I'm pretty sure @mahgister will want to read this one! (Because they speak so artfully about avoiding the diversion that consumption poses to the quest for true aesthetic and acoustic excellence.)

128x128hilde45

Just a remark about anthropomorphisation of animals and the reduction, in some quarter of "civilization", of all life to be only machines, even us at the other extreme in transhumanism cult for example coming from the cartesian dualism divide...

These 2 attitude are TOOLS coming from different cultures at different times in history...Domestication of animals is linked with their anthropomorphisation, our own humanity is born from animals and plants...Cutting this link is loosing ourselves...

Which one is the most useful tool LONG TERM ? Asking the question is answering it....

It is not so much that we imbue animals and plants of a part of ourselves, which is true for sure, it is them that give us a material and spiritual life and the feeling of the "sacred" to begin with anyway...

«Plants "speaks" so to speak, and it is not so much ONLY an antropomorphism gesture than the lost of our inattentive "superiority" over which appear to be for science now no more mere materials to be used than a consciousness living on another time scale....

For sure your observation is right but must me compensated or balanced by another one.... This is the reason of my post...

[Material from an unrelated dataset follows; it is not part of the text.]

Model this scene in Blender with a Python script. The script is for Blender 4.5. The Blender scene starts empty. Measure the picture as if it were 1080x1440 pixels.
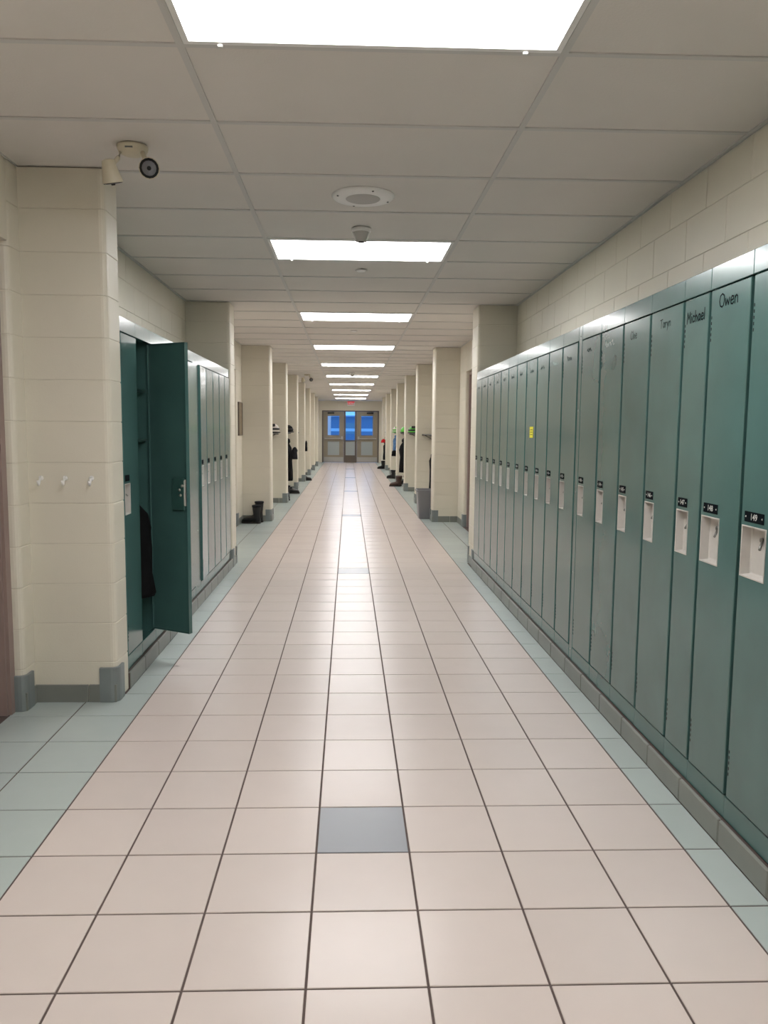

Humans tend to imbue things with qualities not present. Personification of animals comes to mind. Seems reasonable that we’d imbue inanimate objects with a part of ourselves as well, maybe even more than an animal since it hasn’t life of it’s own until we complete the process.

 

Domestication of animals is linked with their anthropomorphisation, our own humanity is born from animals and plants...Cutting this link is loosing ourselves...

I like this part. We are part of a chain and not above or apart of it. Cutting the link is where we lose ourselves. That is hubris and an error.

All the best,
Nonoise

I’m confused how humanity is being used in some of these posts. We are animals, our "humanity" is from evolutionary and societal pressures in my opinion. Spirit isn’t something external to the mind or consciousness. I've never seen or heard of any evidence that points to any sort of universal spirit or consciousness, it’s simply part of us, it dies when we die.

It all boils down to how it completes us and is not reliant on some limited western way of thinking of spirit as an outside force due to some religious affiliation. It all comes from within and we merely project onto other things so as to make us feel whole. It's how we relate.

Nothing that metaphysical about it. It's a means of dealing with nature, objects and reflects the character of the one projecting. We do it all the time in life without thinking or being aware of it, unless we transgress others wrongly.

I'm an atheist and yet I find it easy enough to "grok", which could make it just a matter of choice in understanding something. We all put names to things.